§ **Set problem**
Go through the records and show each line where the word "from" occurs.

[START OF Source material]

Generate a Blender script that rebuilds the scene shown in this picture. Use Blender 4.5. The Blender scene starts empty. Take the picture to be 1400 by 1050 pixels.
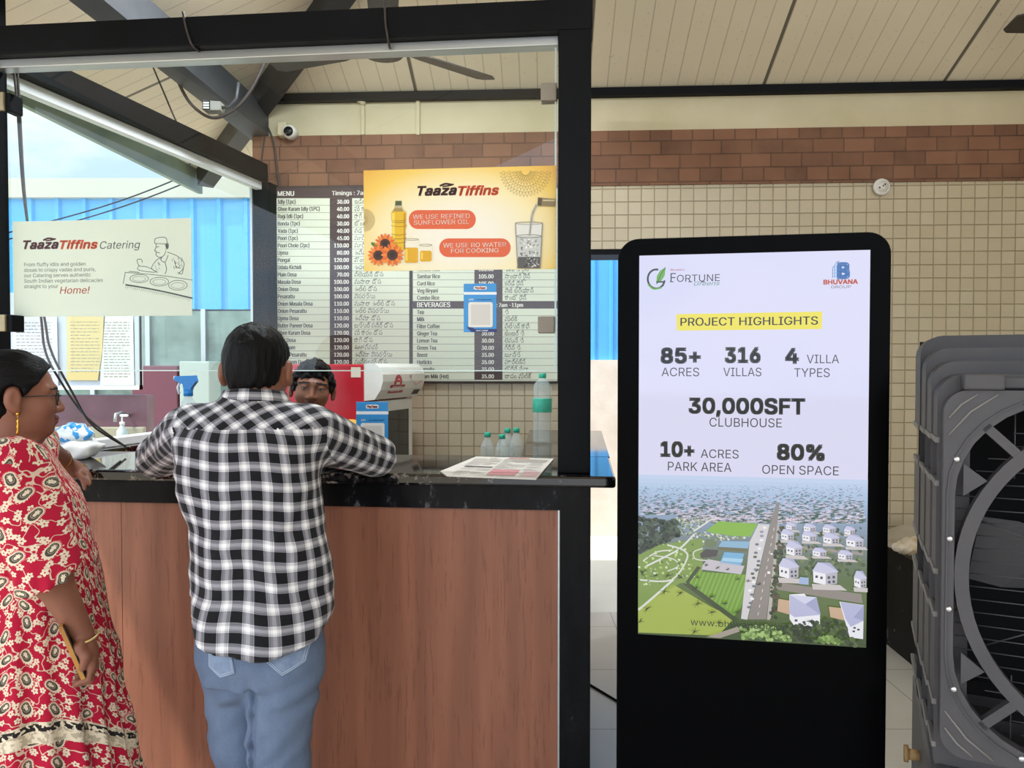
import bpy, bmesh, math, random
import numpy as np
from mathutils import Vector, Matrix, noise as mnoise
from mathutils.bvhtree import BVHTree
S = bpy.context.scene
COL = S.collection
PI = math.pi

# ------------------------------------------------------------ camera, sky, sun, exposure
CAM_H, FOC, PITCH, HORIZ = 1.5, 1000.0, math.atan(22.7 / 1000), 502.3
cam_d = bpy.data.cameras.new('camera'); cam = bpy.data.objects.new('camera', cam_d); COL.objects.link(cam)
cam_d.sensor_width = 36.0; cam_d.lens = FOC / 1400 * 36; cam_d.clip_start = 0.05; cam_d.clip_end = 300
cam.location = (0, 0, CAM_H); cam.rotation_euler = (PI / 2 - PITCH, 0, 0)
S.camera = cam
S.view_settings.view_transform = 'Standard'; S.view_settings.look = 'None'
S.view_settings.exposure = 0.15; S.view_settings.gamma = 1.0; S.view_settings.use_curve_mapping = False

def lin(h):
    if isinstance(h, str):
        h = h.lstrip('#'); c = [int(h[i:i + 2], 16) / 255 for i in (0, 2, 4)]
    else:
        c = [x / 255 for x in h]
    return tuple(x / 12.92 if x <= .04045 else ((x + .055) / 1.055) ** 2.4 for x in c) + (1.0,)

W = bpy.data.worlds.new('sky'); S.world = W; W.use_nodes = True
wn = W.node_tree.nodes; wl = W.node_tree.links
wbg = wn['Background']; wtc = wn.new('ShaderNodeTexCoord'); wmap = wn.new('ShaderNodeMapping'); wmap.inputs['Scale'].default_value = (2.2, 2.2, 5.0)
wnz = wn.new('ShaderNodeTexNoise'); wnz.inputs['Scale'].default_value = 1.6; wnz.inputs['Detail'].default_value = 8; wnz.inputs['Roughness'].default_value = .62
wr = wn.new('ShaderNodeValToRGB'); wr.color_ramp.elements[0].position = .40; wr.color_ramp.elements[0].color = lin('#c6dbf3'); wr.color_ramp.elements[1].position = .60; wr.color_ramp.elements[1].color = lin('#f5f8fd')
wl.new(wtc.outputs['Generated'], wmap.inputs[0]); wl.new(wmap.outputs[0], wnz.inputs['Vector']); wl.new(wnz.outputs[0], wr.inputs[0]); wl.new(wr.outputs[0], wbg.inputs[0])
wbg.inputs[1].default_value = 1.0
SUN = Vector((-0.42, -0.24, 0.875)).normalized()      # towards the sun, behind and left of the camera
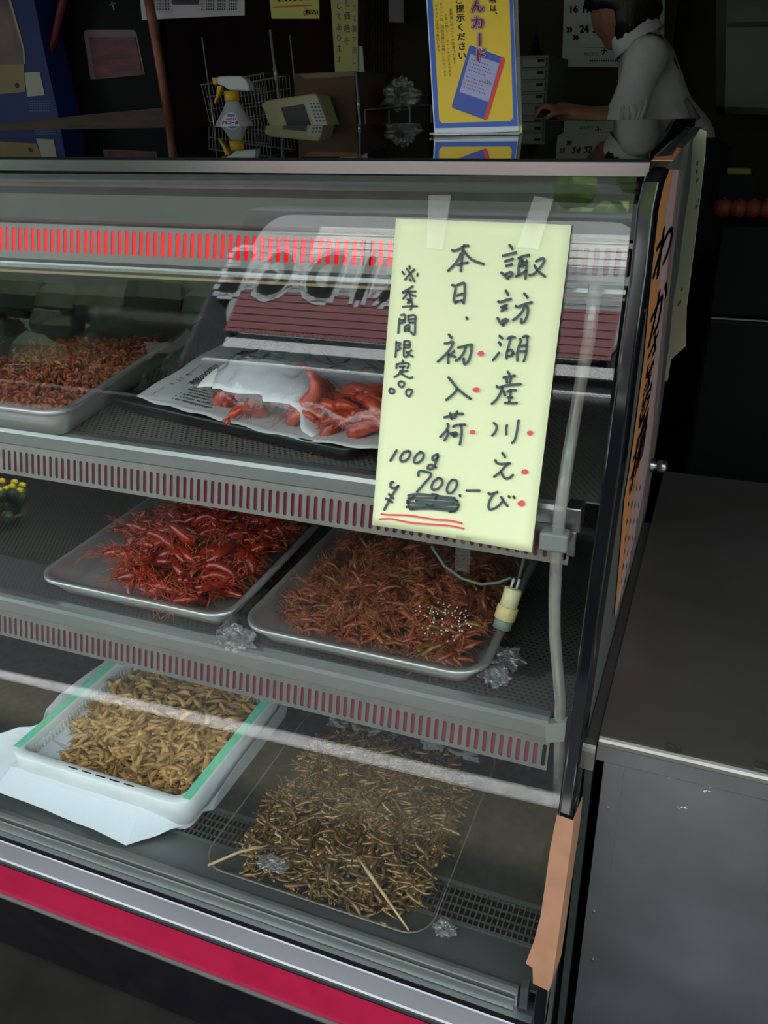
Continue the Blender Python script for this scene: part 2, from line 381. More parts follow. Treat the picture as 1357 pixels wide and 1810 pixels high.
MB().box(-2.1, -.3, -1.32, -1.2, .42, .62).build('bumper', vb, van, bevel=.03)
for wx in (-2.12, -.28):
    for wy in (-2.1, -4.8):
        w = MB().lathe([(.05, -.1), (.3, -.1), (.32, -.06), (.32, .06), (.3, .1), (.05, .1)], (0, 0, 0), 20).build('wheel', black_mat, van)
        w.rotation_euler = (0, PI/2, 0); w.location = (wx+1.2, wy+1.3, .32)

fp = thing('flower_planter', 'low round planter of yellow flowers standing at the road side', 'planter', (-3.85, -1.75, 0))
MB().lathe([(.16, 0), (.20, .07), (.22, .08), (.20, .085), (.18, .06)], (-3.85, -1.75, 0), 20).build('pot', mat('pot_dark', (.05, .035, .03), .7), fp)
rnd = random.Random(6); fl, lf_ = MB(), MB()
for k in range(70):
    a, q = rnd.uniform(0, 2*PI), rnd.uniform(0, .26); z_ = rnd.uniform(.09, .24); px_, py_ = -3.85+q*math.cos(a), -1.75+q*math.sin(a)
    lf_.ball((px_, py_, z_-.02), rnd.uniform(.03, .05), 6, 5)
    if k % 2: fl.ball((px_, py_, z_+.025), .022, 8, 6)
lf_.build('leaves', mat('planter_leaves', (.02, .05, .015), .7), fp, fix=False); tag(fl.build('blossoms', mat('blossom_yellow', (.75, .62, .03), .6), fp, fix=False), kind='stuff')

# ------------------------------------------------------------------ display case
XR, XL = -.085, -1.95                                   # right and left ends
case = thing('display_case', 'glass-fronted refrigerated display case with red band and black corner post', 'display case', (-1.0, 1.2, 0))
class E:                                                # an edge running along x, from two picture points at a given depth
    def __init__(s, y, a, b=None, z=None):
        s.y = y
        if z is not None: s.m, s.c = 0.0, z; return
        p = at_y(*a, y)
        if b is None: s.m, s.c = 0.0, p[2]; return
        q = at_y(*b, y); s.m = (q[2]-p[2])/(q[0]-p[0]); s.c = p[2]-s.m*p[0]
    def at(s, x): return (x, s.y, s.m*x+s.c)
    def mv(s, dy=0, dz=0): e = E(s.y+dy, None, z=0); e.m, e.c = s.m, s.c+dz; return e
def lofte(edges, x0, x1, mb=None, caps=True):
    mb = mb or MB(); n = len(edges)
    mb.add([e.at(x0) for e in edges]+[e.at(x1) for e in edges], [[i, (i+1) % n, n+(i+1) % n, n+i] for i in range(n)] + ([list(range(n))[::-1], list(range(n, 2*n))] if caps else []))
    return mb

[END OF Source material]

§ **Answer to the exercise**
from mathutils import Vector, Matrix, noise as mnoise
from mathutils.bvhtree import BVHTree
Continue the Blender Python script for this scene: part 2, from line 381. More parts follow. Treat the picture as 1357 pixels wide and 1810 pixels high.
class E:                                                # an edge running along x, from two picture points at a given depth